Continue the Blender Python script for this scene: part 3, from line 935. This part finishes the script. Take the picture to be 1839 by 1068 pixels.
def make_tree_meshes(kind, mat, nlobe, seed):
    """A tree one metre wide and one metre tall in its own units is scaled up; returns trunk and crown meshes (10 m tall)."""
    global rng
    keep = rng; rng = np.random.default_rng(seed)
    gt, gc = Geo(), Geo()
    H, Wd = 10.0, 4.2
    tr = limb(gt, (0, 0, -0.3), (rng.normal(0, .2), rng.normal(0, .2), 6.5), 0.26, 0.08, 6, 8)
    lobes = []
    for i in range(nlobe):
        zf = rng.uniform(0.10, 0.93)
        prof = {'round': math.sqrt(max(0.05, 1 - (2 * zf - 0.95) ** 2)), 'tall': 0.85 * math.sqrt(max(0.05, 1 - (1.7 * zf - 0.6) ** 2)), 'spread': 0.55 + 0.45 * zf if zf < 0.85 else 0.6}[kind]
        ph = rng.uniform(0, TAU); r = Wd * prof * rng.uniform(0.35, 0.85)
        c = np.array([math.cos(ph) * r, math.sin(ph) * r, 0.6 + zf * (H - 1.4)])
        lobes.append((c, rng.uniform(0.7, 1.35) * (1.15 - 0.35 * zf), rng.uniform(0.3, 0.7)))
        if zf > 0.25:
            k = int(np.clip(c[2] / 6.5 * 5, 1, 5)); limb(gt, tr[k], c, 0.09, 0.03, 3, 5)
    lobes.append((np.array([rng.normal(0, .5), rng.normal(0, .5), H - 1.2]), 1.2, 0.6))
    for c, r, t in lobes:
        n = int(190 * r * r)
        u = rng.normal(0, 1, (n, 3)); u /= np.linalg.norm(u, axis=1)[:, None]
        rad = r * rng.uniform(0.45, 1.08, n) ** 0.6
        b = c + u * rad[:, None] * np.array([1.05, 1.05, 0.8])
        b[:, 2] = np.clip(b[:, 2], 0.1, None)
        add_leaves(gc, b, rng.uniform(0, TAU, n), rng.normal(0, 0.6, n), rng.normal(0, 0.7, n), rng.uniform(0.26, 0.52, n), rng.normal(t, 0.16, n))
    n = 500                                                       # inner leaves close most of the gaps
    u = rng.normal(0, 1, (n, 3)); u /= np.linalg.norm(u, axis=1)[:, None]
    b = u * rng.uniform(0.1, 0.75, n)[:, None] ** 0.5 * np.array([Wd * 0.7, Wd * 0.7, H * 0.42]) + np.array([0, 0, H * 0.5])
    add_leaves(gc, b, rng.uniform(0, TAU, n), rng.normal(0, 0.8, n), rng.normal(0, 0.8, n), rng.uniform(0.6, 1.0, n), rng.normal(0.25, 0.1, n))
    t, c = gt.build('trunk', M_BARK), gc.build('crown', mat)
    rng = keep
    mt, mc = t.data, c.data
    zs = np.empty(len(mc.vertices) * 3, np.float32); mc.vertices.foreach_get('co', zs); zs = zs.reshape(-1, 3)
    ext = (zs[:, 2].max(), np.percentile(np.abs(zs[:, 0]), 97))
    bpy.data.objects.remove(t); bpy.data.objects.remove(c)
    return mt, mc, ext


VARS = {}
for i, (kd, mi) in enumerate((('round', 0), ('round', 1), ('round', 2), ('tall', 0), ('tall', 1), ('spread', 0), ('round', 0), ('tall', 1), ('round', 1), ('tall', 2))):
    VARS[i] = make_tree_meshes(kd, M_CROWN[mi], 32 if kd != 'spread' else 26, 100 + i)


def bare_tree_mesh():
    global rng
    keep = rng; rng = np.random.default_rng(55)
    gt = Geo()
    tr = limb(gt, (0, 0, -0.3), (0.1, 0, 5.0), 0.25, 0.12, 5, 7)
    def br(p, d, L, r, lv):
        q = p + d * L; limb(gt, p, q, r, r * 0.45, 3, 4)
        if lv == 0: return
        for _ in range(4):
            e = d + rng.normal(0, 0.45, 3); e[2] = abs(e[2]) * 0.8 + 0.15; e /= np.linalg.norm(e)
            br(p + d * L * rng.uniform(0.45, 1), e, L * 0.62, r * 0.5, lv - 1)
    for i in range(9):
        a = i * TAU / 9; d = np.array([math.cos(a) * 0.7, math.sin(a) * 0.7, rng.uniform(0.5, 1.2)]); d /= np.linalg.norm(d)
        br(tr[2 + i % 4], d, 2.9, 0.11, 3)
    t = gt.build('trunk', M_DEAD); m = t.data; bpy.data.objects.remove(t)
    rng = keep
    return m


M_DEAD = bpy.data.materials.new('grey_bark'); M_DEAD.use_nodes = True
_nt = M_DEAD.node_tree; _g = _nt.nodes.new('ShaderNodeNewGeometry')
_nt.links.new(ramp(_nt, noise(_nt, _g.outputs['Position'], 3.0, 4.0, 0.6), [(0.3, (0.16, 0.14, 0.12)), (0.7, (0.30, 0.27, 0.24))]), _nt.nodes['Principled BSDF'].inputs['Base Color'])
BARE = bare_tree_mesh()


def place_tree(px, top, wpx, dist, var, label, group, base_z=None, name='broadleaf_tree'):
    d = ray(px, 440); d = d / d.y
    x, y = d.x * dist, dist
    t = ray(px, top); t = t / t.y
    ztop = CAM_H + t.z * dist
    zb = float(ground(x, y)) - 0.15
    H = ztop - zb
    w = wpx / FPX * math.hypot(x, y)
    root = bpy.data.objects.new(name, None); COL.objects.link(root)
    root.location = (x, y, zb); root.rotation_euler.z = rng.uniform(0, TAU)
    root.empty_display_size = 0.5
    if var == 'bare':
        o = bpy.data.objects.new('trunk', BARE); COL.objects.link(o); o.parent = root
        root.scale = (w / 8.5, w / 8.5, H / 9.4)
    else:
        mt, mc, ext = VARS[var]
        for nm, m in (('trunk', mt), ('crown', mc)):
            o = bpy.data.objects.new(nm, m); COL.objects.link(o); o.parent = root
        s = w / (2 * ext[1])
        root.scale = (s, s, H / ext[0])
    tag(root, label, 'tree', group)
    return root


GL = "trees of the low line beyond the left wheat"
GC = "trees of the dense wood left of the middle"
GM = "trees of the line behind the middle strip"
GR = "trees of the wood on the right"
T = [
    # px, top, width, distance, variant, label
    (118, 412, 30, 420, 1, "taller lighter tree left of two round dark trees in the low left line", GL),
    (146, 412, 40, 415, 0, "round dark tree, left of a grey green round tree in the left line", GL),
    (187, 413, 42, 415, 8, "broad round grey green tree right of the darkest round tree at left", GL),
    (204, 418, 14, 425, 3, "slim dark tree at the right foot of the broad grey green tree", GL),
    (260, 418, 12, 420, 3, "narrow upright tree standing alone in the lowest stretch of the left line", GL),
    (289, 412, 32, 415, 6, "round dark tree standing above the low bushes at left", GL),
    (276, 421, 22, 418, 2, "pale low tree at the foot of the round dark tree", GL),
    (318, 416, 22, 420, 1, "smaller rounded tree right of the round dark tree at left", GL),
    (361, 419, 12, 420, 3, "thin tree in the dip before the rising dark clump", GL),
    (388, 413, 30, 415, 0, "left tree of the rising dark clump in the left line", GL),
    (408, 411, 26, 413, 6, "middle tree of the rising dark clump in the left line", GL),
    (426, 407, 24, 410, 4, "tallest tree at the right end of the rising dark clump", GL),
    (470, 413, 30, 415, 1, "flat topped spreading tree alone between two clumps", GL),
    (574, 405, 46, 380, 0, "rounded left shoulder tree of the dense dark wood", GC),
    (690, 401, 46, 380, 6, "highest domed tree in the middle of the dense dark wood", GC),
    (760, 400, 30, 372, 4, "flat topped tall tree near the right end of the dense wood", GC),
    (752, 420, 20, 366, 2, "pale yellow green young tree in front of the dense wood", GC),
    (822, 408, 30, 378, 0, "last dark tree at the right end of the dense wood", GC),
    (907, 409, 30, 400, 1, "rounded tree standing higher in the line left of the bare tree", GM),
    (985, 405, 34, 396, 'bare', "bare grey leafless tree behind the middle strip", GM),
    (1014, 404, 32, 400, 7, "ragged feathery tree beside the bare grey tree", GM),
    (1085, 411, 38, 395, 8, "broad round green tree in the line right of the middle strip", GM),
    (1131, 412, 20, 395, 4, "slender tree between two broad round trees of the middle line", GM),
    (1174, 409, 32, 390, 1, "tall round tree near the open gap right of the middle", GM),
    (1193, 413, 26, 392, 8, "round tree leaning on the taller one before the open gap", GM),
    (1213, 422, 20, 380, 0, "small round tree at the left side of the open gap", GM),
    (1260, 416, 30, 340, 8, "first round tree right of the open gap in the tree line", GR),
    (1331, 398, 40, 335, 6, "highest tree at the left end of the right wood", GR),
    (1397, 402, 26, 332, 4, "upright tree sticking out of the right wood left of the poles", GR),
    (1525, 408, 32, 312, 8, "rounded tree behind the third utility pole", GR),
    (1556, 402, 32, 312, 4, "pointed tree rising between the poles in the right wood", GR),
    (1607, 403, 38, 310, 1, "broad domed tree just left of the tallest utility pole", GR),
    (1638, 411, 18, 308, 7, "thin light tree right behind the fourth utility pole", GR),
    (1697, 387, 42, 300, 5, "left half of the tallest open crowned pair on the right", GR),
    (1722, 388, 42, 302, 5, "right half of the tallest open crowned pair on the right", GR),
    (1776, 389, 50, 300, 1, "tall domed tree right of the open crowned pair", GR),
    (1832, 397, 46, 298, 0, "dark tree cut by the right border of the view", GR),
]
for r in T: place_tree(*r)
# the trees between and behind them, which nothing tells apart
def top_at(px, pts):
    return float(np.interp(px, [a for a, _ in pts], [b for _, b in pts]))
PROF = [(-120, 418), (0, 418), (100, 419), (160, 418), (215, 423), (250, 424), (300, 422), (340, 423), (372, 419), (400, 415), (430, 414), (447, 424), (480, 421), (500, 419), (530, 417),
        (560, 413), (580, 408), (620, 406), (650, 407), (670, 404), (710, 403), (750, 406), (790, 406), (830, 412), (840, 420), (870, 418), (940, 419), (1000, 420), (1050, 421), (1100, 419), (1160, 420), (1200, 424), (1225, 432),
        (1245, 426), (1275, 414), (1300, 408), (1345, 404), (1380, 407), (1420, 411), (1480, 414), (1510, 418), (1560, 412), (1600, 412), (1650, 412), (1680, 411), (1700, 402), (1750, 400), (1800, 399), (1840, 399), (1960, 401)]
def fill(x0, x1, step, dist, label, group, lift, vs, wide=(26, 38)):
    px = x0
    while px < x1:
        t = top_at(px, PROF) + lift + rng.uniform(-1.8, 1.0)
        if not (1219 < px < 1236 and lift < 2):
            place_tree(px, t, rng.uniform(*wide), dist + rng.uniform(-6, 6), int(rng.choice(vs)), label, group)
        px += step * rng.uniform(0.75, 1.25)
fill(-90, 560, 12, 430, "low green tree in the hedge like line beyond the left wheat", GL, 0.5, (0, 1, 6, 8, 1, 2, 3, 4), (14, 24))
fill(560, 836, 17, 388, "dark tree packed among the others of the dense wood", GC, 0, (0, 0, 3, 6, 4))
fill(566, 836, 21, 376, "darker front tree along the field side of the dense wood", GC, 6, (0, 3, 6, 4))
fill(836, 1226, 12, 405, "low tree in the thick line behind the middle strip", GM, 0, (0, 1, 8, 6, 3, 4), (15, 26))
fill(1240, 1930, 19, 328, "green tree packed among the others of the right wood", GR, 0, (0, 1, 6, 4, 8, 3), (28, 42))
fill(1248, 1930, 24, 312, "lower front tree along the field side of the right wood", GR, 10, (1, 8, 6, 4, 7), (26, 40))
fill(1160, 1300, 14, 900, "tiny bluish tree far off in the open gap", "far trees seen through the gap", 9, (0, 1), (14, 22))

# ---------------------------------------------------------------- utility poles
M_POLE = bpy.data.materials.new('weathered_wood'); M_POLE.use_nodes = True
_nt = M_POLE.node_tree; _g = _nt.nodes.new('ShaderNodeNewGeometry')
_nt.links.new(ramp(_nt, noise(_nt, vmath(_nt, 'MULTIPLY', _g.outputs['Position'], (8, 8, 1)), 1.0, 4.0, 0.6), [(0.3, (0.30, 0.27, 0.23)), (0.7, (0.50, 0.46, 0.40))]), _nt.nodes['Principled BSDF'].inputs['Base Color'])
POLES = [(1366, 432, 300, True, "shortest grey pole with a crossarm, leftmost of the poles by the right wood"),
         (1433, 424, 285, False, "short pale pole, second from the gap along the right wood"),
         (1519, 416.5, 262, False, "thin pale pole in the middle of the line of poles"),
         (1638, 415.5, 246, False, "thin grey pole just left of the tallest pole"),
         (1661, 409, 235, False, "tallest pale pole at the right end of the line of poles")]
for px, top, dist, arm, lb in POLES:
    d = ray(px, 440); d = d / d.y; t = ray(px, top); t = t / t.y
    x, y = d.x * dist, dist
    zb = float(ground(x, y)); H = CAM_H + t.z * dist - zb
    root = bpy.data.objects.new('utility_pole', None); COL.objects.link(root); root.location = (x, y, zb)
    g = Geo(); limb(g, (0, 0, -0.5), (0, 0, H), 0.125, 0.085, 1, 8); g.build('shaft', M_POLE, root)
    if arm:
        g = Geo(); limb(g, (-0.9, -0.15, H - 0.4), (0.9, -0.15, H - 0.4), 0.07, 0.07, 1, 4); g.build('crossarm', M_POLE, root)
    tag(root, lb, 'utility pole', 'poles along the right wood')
====================
:: GIVEN EXERCISE ::
Scan the listing above. Collect all lines with the word "from".

:: RESPONSE TO THIS EXERCISE ::
Continue the Blender Python script for this scene: part 3, from line 935. This part finishes the script. Take the picture to be 1839 by 1068 pixels.
         (1433, 424, 285, False, "short pale pole, second from the gap along the right wood"),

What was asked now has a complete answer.